PS: For stability, the values of the regulators are usually calculated by delta-functions:

regulator =  (freg) ? (1.0f + min(abs(f(stat)),deltaMax)*sign(f(stat))) : 1.0f;
zvezdochiot commented 4 years ago

:information_source: The general meaning of multi-pass coding: to partially transfer control of the coding process to the sound itself (feedback).

PS: Multi-pass is no magic.

rillian commented 4 years ago

I understand what 2-pass encoding is. I do not understand why you want it for vorbis. Can you explain why it would be good?

zvezdochiot commented 4 years ago

Encoding, in which nothing is known about the encoded signal, in no way can have little bad. Only the encoding of a known signal (statistics accumulated) can have little bad.

PS: little bad != best || good

rillian commented 4 years ago

Well yes, but as you say, multi-pass encoding is not magic. It doesn't make every encoding better.

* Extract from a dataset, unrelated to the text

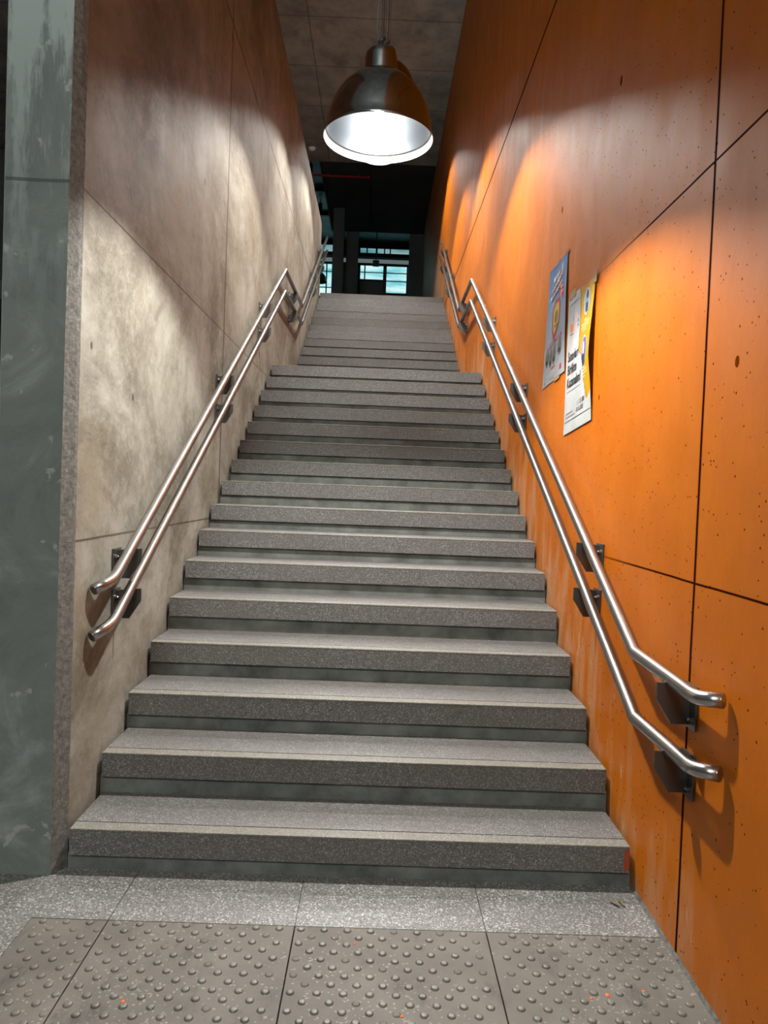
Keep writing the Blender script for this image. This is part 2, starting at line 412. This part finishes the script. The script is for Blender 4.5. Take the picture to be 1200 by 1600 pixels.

Two passes are only helpful to adjust the bitrate for different sections to meet some external constraint. That's typically only useful for video because video data is so large, so one might want either to avoid overwhelming someone's network bandwidth, or to exactly fill some distribution medium like a video disk. Those constraints mean video is often compressed so heavily that it's visible. You really are trying to spread around the bad so it's less noticeable.

What the current vorbis encoder does instead is just to make the file a little bigger for every piece that is harder to encode. This works fine since audio is so much smaller. Why doesn't that work for you?

zvezdochiot commented 4 years ago

This "good" only works at high bitrates.